- **WRITTEN TASK**
Set down the full listing exactly, character for character.

- **SUPPLIED DATA**
####
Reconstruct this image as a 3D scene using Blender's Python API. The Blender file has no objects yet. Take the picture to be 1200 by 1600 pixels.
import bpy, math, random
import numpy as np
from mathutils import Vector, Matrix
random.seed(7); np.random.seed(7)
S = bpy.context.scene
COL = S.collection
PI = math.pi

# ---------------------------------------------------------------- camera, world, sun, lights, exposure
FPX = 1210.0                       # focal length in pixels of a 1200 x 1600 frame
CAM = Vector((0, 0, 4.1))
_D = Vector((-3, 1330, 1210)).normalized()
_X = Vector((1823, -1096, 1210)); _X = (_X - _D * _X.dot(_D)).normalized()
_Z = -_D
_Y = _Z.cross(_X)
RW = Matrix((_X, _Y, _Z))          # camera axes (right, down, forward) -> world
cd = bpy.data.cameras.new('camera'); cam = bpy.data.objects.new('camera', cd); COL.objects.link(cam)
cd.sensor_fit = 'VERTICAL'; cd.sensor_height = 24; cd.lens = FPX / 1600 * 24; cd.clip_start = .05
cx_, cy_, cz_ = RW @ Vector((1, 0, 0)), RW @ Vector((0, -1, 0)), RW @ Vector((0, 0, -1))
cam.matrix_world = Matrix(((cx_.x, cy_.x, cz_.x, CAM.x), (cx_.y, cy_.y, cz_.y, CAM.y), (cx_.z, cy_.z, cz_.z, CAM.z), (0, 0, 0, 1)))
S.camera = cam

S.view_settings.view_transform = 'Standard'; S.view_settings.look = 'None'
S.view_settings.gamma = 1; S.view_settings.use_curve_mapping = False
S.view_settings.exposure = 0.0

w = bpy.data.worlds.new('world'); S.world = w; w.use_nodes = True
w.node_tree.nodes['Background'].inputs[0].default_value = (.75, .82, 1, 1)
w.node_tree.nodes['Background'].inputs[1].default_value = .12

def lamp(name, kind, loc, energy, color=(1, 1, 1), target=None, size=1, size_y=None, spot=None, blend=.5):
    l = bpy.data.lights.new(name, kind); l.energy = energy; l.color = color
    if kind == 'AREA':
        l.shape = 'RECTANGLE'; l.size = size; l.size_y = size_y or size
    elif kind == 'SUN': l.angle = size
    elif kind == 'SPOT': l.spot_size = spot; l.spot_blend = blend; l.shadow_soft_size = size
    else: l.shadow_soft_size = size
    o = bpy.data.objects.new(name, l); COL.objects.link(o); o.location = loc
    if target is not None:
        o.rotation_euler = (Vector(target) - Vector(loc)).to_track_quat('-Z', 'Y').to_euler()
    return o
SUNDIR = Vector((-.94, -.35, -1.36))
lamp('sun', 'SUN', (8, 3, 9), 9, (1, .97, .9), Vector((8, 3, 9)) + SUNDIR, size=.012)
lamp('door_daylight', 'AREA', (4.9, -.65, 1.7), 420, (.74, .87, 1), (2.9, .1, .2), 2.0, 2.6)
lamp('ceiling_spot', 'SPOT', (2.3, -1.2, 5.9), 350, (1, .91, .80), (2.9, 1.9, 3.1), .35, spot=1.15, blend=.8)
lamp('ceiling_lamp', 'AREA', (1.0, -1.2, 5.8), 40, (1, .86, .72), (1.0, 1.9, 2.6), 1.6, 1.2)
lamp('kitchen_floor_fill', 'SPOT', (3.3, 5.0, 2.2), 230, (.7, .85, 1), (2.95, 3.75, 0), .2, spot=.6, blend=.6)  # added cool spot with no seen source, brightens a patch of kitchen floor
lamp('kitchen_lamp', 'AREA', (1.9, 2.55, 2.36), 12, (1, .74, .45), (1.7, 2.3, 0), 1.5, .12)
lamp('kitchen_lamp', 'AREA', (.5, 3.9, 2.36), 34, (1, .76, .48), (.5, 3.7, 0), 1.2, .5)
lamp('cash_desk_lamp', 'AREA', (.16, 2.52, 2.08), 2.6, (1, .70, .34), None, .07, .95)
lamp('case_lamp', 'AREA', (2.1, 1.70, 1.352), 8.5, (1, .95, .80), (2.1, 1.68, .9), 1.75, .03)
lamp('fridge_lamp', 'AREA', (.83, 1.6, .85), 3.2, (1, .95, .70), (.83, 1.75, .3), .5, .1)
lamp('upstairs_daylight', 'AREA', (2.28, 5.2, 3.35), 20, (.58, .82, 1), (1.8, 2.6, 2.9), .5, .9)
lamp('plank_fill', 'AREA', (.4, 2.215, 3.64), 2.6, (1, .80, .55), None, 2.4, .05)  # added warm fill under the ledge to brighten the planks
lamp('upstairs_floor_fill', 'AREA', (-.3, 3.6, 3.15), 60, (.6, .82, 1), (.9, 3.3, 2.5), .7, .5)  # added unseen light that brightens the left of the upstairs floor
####
- **EXERCISE RESULT**
Reconstruct this image as a 3D scene using Blender's Python API. The Blender file has no objects yet. Take the picture to be 1200 by 1600 pixels.
import bpy, math, random
import numpy as np
from mathutils import Vector, Matrix
random.seed(7); np.random.seed(7)
S = bpy.context.scene
COL = S.collection
PI = math.pi

# ---------------------------------------------------------------- camera, world, sun, lights, exposure
FPX = 1210.0                       # focal length in pixels of a 1200 x 1600 frame
CAM = Vector((0, 0, 4.1))
_D = Vector((-3, 1330, 1210)).normalized()
_X = Vector((1823, -1096, 1210)); _X = (_X - _D * _X.dot(_D)).normalized()
_Z = -_D
_Y = _Z.cross(_X)
RW = Matrix((_X, _Y, _Z))          # camera axes (right, down, forward) -> world
cd = bpy.data.cameras.new('camera'); cam = bpy.data.objects.new('camera', cd); COL.objects.link(cam)
cd.sensor_fit = 'VERTICAL'; cd.sensor_height = 24; cd.lens = FPX / 1600 * 24; cd.clip_start = .05
cx_, cy_, cz_ = RW @ Vector((1, 0, 0)), RW @ Vector((0, -1, 0)), RW @ Vector((0, 0, -1))
cam.matrix_world = Matrix(((cx_.x, cy_.x, cz_.x, CAM.x), (cx_.y, cy_.y, cz_.y, CAM.y), (cx_.z, cy_.z, cz_.z, CAM.z), (0, 0, 0, 1)))
S.camera = cam

S.view_settings.view_transform = 'Standard'; S.view_settings.look = 'None'
S.view_settings.gamma = 1; S.view_settings.use_curve_mapping = False
S.view_settings.exposure = 0.0

w = bpy.data.worlds.new('world'); S.world = w; w.use_nodes = True
w.node_tree.nodes['Background'].inputs[0].default_value = (.75, .82, 1, 1)
w.node_tree.nodes['Background'].inputs[1].default_value = .12

def lamp(name, kind, loc, energy, color=(1, 1, 1), target=None, size=1, size_y=None, spot=None, blend=.5):
    l = bpy.data.lights.new(name, kind); l.energy = energy; l.color = color
    if kind == 'AREA':
        l.shape = 'RECTANGLE'; l.size = size; l.size_y = size_y or size
    elif kind == 'SUN': l.angle = size
    elif kind == 'SPOT': l.spot_size = spot; l.spot_blend = blend; l.shadow_soft_size = size
    else: l.shadow_soft_size = size
    o = bpy.data.objects.new(name, l); COL.objects.link(o); o.location = loc
    if target is not None:
        o.rotation_euler = (Vector(target) - Vector(loc)).to_track_quat('-Z', 'Y').to_euler()
    return o
SUNDIR = Vector((-.94, -.35, -1.36))
lamp('sun', 'SUN', (8, 3, 9), 9, (1, .97, .9), Vector((8, 3, 9)) + SUNDIR, size=.012)
lamp('door_daylight', 'AREA', (4.9, -.65, 1.7), 420, (.74, .87, 1), (2.9, .1, .2), 2.0, 2.6)
lamp('ceiling_spot', 'SPOT', (2.3, -1.2, 5.9), 350, (1, .91, .80), (2.9, 1.9, 3.1), .35, spot=1.15, blend=.8)
lamp('ceiling_lamp', 'AREA', (1.0, -1.2, 5.8), 40, (1, .86, .72), (1.0, 1.9, 2.6), 1.6, 1.2)
lamp('kitchen_floor_fill', 'SPOT', (3.3, 5.0, 2.2), 230, (.7, .85, 1), (2.95, 3.75, 0), .2, spot=.6, blend=.6)  # added cool spot with no seen source, brightens a patch of kitchen floor
lamp('kitchen_lamp', 'AREA', (1.9, 2.55, 2.36), 12, (1, .74, .45), (1.7, 2.3, 0), 1.5, .12)
lamp('kitchen_lamp', 'AREA', (.5, 3.9, 2.36), 34, (1, .76, .48), (.5, 3.7, 0), 1.2, .5)
lamp('cash_desk_lamp', 'AREA', (.16, 2.52, 2.08), 2.6, (1, .70, .34), None, .07, .95)
lamp('case_lamp', 'AREA', (2.1, 1.70, 1.352), 8.5, (1, .95, .80), (2.1, 1.68, .9), 1.75, .03)
lamp('fridge_lamp', 'AREA', (.83, 1.6, .85), 3.2, (1, .95, .70), (.83, 1.75, .3), .5, .1)
lamp('upstairs_daylight', 'AREA', (2.28, 5.2, 3.35), 20, (.58, .82, 1), (1.8, 2.6, 2.9), .5, .9)
lamp('plank_fill', 'AREA', (.4, 2.215, 3.64), 2.6, (1, .80, .55), None, 2.4, .05)  # added warm fill under the ledge to brighten the planks
lamp('upstairs_floor_fill', 'AREA', (-.3, 3.6, 3.15), 60, (.6, .82, 1), (.9, 3.3, 2.5), .7, .5)  # added unseen light that brightens the left of the upstairs floor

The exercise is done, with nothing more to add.